I graduated from University in May 2011. It really doesn’t seem that long ago! I built my first website when I was 12 in a school class, I’ve always been drawn to creating things digitally, so it became a hobby for me. I went on to study web development and finally make a full time career out of it.

As a designer, I enjoy the whole process, but specialise in user interface and user experience. I think the amount of years I have been doing this have helped me into a more unique position. I’m happy coding and designing equally, and believe it helps make a better end product.

I aspire to be as confident in illustration, as I am web design. It’s something I try to devote time to improving outside of web related learning. Illustration adds uniqueness to a website that a photo can’t. It’s quite calming to draw and spend time doing that.

Skills & tools

I have a wide range of experience in different skills and tools, I’ve listed the ones I have most experience with and use on a daily basis.

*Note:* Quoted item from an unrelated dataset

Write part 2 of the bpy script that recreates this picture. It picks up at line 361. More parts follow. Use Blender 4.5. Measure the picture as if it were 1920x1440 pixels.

I primarily design for web, I believe aesthetics and user experience should be valued equally in the design world. I design for the audience and representing the brand best, but I appreciate designs that balance modernist principles without being ‘cold’. My advantage lies within being able to code, as a result I produce a design that is consistent across the website. I understand the value in good typography, colour and layout above all.
Although it’s use isn’t as prolific as it used to be, it’s still a part of my workflow. You can’t beat it for quickly experimenting with ideas and getting the larger part of the way a website should look and feel.
I’ve grown to love Illustrator for it’s SVG export and generally the way the web is going. I design websites quite equally between Illustrator and Photoshop. I’m not sure what I like best, so I couldn’t do without each.
The starting point for the coding side any website is generally getting into the HTML. So it’s obvious HTML should be in my skillset! I feel like this should be a given, but yes that includes HTML5 elements.
The stuff that makes a website come to life. I try to take a DRYish approach to my CSS. I use Sass. Another given I feel is I have great knowledge of CSS3. This means little for clients, but it helps me get my job done better.
Always an area I’m looking to improve. Considering the majority of use cases you don’t reinvent the wheel to save time, I’m pretty handy with it. My aim is to always use it to enhance websites where necessary.
I love ExpressionEngine, it’s powerful in what it can do and a CMS which doesn’t get in my way. It doesn’t decide anything for me and lets me have full control over how I write the HTML. Which in turn helps me develop websites quicker! Also has a brilliant community behind it, you certainly get what you pay for.
A highly dependable CMS, I’ve built the majority of websites on this. It’s a great way to manage a website and It’s got great plugins round it and you can pretty much build all websites on it, without too much of a problem.